___ Data extract

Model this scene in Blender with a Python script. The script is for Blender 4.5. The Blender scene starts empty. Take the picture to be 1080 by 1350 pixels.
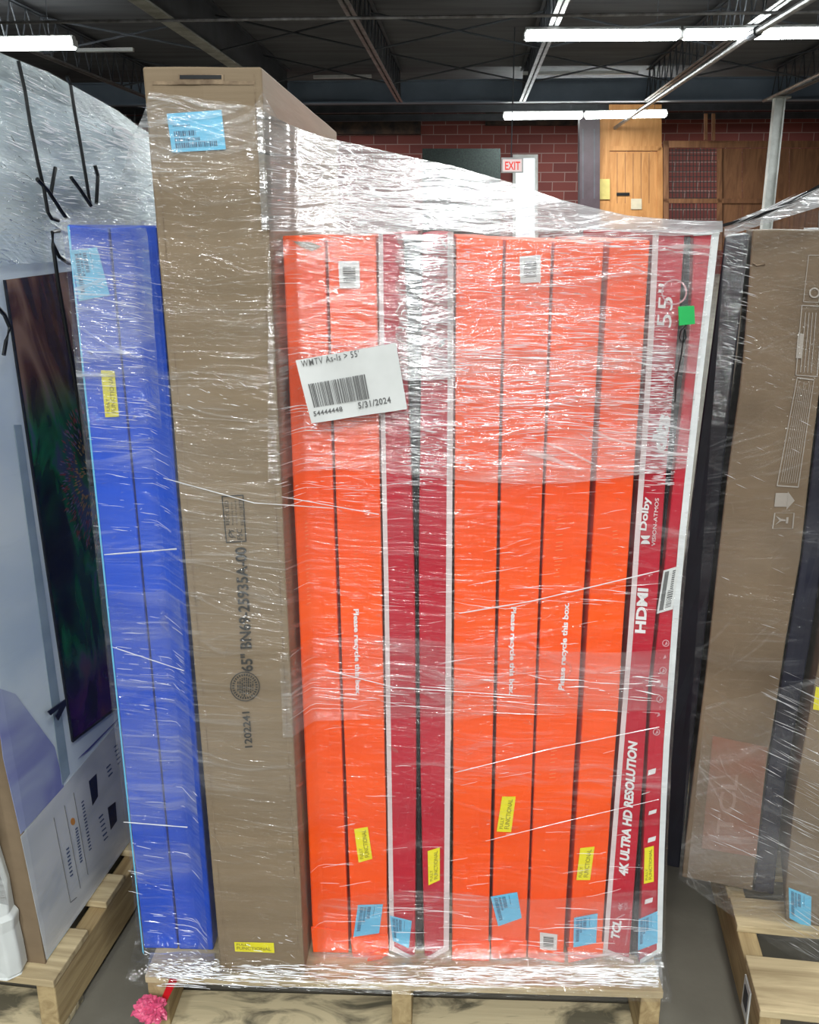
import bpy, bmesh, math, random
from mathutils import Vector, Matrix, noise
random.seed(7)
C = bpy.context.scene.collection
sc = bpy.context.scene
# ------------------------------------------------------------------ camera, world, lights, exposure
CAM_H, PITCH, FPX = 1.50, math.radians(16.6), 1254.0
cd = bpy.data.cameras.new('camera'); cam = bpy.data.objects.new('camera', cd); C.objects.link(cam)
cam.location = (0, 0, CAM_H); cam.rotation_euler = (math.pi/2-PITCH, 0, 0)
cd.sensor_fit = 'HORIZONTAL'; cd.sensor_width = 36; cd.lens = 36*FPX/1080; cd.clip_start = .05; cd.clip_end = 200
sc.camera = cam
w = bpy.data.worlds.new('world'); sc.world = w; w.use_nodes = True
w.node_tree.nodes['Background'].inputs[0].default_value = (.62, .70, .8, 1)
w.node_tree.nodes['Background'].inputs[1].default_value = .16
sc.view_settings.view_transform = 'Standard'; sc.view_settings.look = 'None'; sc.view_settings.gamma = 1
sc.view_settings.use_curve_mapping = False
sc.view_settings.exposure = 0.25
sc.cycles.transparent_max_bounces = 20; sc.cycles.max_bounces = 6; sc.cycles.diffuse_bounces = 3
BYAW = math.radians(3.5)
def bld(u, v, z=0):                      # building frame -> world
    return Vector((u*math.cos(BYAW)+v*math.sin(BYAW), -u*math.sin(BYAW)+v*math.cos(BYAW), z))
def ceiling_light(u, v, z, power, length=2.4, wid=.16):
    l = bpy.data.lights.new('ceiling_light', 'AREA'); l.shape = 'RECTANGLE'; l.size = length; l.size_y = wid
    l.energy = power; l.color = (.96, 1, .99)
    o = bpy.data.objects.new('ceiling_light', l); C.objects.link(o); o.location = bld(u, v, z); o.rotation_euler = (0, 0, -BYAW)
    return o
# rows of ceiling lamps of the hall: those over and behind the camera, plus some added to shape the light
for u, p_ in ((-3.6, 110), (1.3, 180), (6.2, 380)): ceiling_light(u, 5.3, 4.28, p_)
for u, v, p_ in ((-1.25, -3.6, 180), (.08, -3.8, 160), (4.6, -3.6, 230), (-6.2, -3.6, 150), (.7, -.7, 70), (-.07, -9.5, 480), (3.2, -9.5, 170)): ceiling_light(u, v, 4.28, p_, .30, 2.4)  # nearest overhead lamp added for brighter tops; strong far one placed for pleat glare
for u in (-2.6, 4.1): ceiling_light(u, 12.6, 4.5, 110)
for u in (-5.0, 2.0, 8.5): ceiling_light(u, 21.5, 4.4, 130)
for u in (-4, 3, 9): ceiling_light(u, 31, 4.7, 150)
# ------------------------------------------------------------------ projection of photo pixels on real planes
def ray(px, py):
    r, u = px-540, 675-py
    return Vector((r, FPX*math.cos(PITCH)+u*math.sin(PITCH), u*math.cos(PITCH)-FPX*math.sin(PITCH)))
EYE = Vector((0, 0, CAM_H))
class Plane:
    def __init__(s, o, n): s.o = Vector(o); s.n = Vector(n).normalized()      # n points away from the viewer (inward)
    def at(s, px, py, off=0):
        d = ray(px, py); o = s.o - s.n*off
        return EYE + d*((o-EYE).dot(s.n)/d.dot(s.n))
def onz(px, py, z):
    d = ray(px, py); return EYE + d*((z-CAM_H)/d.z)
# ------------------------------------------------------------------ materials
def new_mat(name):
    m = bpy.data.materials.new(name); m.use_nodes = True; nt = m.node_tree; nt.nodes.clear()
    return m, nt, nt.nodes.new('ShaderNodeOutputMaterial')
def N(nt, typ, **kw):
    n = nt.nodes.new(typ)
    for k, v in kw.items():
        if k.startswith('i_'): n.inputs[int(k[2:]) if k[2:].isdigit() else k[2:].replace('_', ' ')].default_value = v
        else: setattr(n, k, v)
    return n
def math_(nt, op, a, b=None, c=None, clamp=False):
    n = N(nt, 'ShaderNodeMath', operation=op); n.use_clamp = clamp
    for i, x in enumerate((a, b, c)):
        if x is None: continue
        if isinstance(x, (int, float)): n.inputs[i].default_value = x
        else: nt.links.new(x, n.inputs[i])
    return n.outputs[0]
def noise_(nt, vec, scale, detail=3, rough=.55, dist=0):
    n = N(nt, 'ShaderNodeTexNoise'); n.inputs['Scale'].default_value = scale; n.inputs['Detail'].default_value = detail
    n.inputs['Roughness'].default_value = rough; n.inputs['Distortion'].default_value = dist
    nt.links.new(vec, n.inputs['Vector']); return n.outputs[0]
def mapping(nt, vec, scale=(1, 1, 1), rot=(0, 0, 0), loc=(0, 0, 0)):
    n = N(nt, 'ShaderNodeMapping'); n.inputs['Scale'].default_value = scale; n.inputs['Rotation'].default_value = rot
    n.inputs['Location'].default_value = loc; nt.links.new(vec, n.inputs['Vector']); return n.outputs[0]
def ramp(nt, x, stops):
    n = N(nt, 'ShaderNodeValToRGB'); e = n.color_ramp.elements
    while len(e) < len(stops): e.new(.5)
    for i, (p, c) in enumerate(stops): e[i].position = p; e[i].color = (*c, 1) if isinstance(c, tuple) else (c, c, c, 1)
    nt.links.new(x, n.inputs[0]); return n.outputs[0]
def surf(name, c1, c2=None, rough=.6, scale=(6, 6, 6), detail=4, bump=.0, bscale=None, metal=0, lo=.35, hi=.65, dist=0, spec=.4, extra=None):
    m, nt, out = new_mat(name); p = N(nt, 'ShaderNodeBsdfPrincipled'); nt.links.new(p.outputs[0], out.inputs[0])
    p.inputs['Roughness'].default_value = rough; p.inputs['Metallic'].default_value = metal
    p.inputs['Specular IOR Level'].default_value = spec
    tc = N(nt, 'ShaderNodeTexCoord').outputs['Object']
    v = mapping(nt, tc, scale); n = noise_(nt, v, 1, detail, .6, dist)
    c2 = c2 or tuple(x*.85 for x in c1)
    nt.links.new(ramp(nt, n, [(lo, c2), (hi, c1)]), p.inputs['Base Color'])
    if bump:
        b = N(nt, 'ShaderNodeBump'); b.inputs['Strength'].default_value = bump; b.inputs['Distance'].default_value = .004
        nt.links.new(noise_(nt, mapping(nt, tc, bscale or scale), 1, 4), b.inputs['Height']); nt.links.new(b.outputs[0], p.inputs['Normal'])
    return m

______

= Exercise prompt =
All of the data above should be quoted exactly, except for the pictures.

= Output for this task =
Model this scene in Blender with a Python script. The script is for Blender 4.5. The Blender scene starts empty. Take the picture to be 1080 by 1350 pixels.
import bpy, bmesh, math, random
from mathutils import Vector, Matrix, noise
random.seed(7)
C = bpy.context.scene.collection
sc = bpy.context.scene
# ------------------------------------------------------------------ camera, world, lights, exposure
CAM_H, PITCH, FPX = 1.50, math.radians(16.6), 1254.0
cd = bpy.data.cameras.new('camera'); cam = bpy.data.objects.new('camera', cd); C.objects.link(cam)
cam.location = (0, 0, CAM_H); cam.rotation_euler = (math.pi/2-PITCH, 0, 0)
cd.sensor_fit = 'HORIZONTAL'; cd.sensor_width = 36; cd.lens = 36*FPX/1080; cd.clip_start = .05; cd.clip_end = 200
sc.camera = cam
w = bpy.data.worlds.new('world'); sc.world = w; w.use_nodes = True
w.node_tree.nodes['Background'].inputs[0].default_value = (.62, .70, .8, 1)
w.node_tree.nodes['Background'].inputs[1].default_value = .16
sc.view_settings.view_transform = 'Standard'; sc.view_settings.look = 'None'; sc.view_settings.gamma = 1
sc.view_settings.use_curve_mapping = False
sc.view_settings.exposure = 0.25
sc.cycles.transparent_max_bounces = 20; sc.cycles.max_bounces = 6; sc.cycles.diffuse_bounces = 3
BYAW = math.radians(3.5)
def bld(u, v, z=0):                      # building frame -> world
    return Vector((u*math.cos(BYAW)+v*math.sin(BYAW), -u*math.sin(BYAW)+v*math.cos(BYAW), z))
def ceiling_light(u, v, z, power, length=2.4, wid=.16):
    l = bpy.data.lights.new('ceiling_light', 'AREA'); l.shape = 'RECTANGLE'; l.size = length; l.size_y = wid
    l.energy = power; l.color = (.96, 1, .99)
    o = bpy.data.objects.new('ceiling_light', l); C.objects.link(o); o.location = bld(u, v, z); o.rotation_euler = (0, 0, -BYAW)
    return o
# rows of ceiling lamps of the hall: those over and behind the camera, plus some added to shape the light
for u, p_ in ((-3.6, 110), (1.3, 180), (6.2, 380)): ceiling_light(u, 5.3, 4.28, p_)
for u, v, p_ in ((-1.25, -3.6, 180), (.08, -3.8, 160), (4.6, -3.6, 230), (-6.2, -3.6, 150), (.7, -.7, 70), (-.07, -9.5, 480), (3.2, -9.5, 170)): ceiling_light(u, v, 4.28, p_, .30, 2.4)  # nearest overhead lamp added for brighter tops; strong far one placed for pleat glare
for u in (-2.6, 4.1): ceiling_light(u, 12.6, 4.5, 110)
for u in (-5.0, 2.0, 8.5): ceiling_light(u, 21.5, 4.4, 130)
for u in (-4, 3, 9): ceiling_light(u, 31, 4.7, 150)
# ------------------------------------------------------------------ projection of photo pixels on real planes
def ray(px, py):
    r, u = px-540, 675-py
    return Vector((r, FPX*math.cos(PITCH)+u*math.sin(PITCH), u*math.cos(PITCH)-FPX*math.sin(PITCH)))
EYE = Vector((0, 0, CAM_H))
class Plane:
    def __init__(s, o, n): s.o = Vector(o); s.n = Vector(n).normalized()      # n points away from the viewer (inward)
    def at(s, px, py, off=0):
        d = ray(px, py); o = s.o - s.n*off
        return EYE + d*((o-EYE).dot(s.n)/d.dot(s.n))
def onz(px, py, z):
    d = ray(px, py); return EYE + d*((z-CAM_H)/d.z)
# ------------------------------------------------------------------ materials
def new_mat(name):
    m = bpy.data.materials.new(name); m.use_nodes = True; nt = m.node_tree; nt.nodes.clear()
    return m, nt, nt.nodes.new('ShaderNodeOutputMaterial')
def N(nt, typ, **kw):
    n = nt.nodes.new(typ)
    for k, v in kw.items():
        if k.startswith('i_'): n.inputs[int(k[2:]) if k[2:].isdigit() else k[2:].replace('_', ' ')].default_value = v
        else: setattr(n, k, v)
    return n
def math_(nt, op, a, b=None, c=None, clamp=False):
    n = N(nt, 'ShaderNodeMath', operation=op); n.use_clamp = clamp
    for i, x in enumerate((a, b, c)):
        if x is None: continue
        if isinstance(x, (int, float)): n.inputs[i].default_value = x
        else: nt.links.new(x, n.inputs[i])
    return n.outputs[0]
def noise_(nt, vec, scale, detail=3, rough=.55, dist=0):
    n = N(nt, 'ShaderNodeTexNoise'); n.inputs['Scale'].default_value = scale; n.inputs['Detail'].default_value = detail
    n.inputs['Roughness'].default_value = rough; n.inputs['Distortion'].default_value = dist
    nt.links.new(vec, n.inputs['Vector']); return n.outputs[0]
def mapping(nt, vec, scale=(1, 1, 1), rot=(0, 0, 0), loc=(0, 0, 0)):
    n = N(nt, 'ShaderNodeMapping'); n.inputs['Scale'].default_value = scale; n.inputs['Rotation'].default_value = rot
    n.inputs['Location'].default_value = loc; nt.links.new(vec, n.inputs['Vector']); return n.outputs[0]
def ramp(nt, x, stops):
    n = N(nt, 'ShaderNodeValToRGB'); e = n.color_ramp.elements
    while len(e) < len(stops): e.new(.5)
    for i, (p, c) in enumerate(stops): e[i].position = p; e[i].color = (*c, 1) if isinstance(c, tuple) else (c, c, c, 1)
    nt.links.new(x, n.inputs[0]); return n.outputs[0]
def surf(name, c1, c2=None, rough=.6, scale=(6, 6, 6), detail=4, bump=.0, bscale=None, metal=0, lo=.35, hi=.65, dist=0, spec=.4, extra=None):
    m, nt, out = new_mat(name); p = N(nt, 'ShaderNodeBsdfPrincipled'); nt.links.new(p.outputs[0], out.inputs[0])
    p.inputs['Roughness'].default_value = rough; p.inputs['Metallic'].default_value = metal
    p.inputs['Specular IOR Level'].default_value = spec
    tc = N(nt, 'ShaderNodeTexCoord').outputs['Object']
    v = mapping(nt, tc, scale); n = noise_(nt, v, 1, detail, .6, dist)
    c2 = c2 or tuple(x*.85 for x in c1)
    nt.links.new(ramp(nt, n, [(lo, c2), (hi, c1)]), p.inputs['Base Color'])
    if bump:
        b = N(nt, 'ShaderNodeBump'); b.inputs['Strength'].default_value = bump; b.inputs['Distance'].default_value = .004
        nt.links.new(noise_(nt, mapping(nt, tc, bscale or scale), 1, 4), b.inputs['Height']); nt.links.new(b.outputs[0], p.inputs['Normal'])
    return m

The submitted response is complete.